The opinion in State v. Osorio was written by Justice G. Barry Anderson, joined by Justice David Lillehaug and Chief Justice Lorie Gildea. Justice Natalie Hudson dissented, joined by Justice David Stras. Justices Margaret Chutich and Anne McKeig did not participate.
The court upheld the Court of Appeals, which had reversed a Hennepin County District Court judge who dismissed the case.
Investigation in limbo
According to court documents, the Mound Police Department opened its investigation back in 2007 when a woman reported that David Ernest Osorio had sexually abused one of her pre-teen daughters.
Not long afterward, Osorio — who remained uncharged — moved out of state to live with his mother in Perris, California. Although Mound police knew of Osorio’s whereabouts and contacted him by phone, the investigation remained in limbo until 2013, when the alleged victim’s younger sister reported that that she, too, had been assaulted by Osorio.
On May 1, 2013, Osorio was finally charged with two counts of first-degree criminal sexual conduct, with the summons and complaint sent by mail to the Perris residence. After Osorio didn’t show up at his first court hearing, the district court issued a bench warrant.
Nonetheless, Osorio remained free for 21 months until he was arrested by Riverside Sheriff’s Department on an unrelated charge and held on the Minnesota warrant.
Sensitive balancing process
In its analysis of Osorio’s speedy-trial claim, the Supreme Court applied the four-factor test established by U.S. Supreme Court in Barker v.

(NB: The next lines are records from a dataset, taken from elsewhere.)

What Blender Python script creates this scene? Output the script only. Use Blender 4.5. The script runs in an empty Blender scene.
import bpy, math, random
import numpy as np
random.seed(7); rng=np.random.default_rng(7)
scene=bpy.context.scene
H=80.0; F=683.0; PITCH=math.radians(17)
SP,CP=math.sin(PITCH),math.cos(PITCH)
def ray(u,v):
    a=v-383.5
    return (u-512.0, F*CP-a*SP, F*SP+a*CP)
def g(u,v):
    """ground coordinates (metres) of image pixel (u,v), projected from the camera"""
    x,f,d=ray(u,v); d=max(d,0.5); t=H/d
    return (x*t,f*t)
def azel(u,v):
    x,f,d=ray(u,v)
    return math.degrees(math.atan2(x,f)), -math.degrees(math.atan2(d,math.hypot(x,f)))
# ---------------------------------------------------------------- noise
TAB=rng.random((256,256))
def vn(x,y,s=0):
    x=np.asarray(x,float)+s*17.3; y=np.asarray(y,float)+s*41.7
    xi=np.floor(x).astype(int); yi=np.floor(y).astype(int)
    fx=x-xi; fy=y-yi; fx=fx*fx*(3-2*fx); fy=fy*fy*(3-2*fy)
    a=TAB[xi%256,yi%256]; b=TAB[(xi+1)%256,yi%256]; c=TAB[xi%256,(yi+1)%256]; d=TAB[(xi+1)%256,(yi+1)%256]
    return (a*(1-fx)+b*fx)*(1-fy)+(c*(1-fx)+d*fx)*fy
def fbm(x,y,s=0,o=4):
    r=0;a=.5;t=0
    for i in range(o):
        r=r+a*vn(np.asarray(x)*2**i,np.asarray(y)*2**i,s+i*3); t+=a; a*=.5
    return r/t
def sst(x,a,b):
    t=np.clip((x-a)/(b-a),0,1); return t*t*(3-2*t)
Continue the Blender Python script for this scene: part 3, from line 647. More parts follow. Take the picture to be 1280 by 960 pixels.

Wingo (1972): the length of the delay, the reason for the delay, whether the defendant asserted his right to a speedy trial, and prejudice caused by the delay.
Barker demands that the court engage in “a difficult and sensitive balancing process,” the court noted.
The court first considered the length of the delay. A speedy-trial right attaches when a person is charged or arrested and a delay may be considered presumptively prejudicial.
But in this case the court was confronted by a delay between charging the defendant and arresting him, which the U.S. Supreme Court has determined may implicate the defendant’s speedy-trial rights. The court found that the delay established presumptive prejudice but inquired further into the Barker factors.
The second Barker factor is whether the government or the defendant is more to blame for the delay. The court said that the state was responsible for the delay but that it did not intend to hamper the defense but was negligent only. That weighed against the state, but not as heavily as if the state acted intentionally.
The court also said that the defendant may have had an obligation to respond to a summons but “did not have a constitutional duty to bring himself to trial.”
Knowledge and assertion
But regardless of the state’s actions, it weighs heavily against the defendant if he knows of the charges against him but fails to assert his speedy-trial right, the court said. Weighing the totality of the evidence on the record — that the defendant was served by mail at an address he provided, that the summons was not returned and the defendant did not deny receiving it — the court said it was “reasonable to infer that the summons was properly delivered to the defendant.”
“[T]he failure of the defendant to produce any evidence or a denial are circumstances a court may consider in analyzing the entire record to determine whether a Sixth Amendment speedy-trial violation occurred,” the court said in a footnote.
The final factor in Barker is the prejudice to the defendant that is due to the delay. The police lost five audio recordings involving the police and the defendant. But losing the evidence does not establish actual prejudice where the defendant does not establish that the evidence was lost after the charges were filed. The state presented evidence that the recordings were lost before the defendant was charged and thus were not lost because of the delay.
The court went on to say that any presumptive prejudice to the defendant was ameliorated by his acquiescence to the delay.
Based on this analysis, the court said that the state did not violate the defendant’s constitutional rights.
An enumerated right
The dissent argued that the majority undermined the central tenet of Barker, which is that the defendant has no duty to bring himself to trial. By saying that the defendant likely was aware of the charges against him, the court “improperly infers that an uncounseled defendant’s failure to bring himself to trial in response to a summons constitutes an effective waiver of his constitutional right to a speedy trial,” Hudson wrote.
“Enumerated [constitutional] rights cannot operate on mere probabilities,” Hudson continued.
The dissent also argued that the state did not counter the defendant’s assertion that the lost evidence is prejudicial because transcripts of the recordings may not be admissible and would not convey the tone and inflections of the speakers. Finally, Hudson wrote, where presumptive prejudice is inherent in delay, lack of affirmative proof of prejudice is not neutral.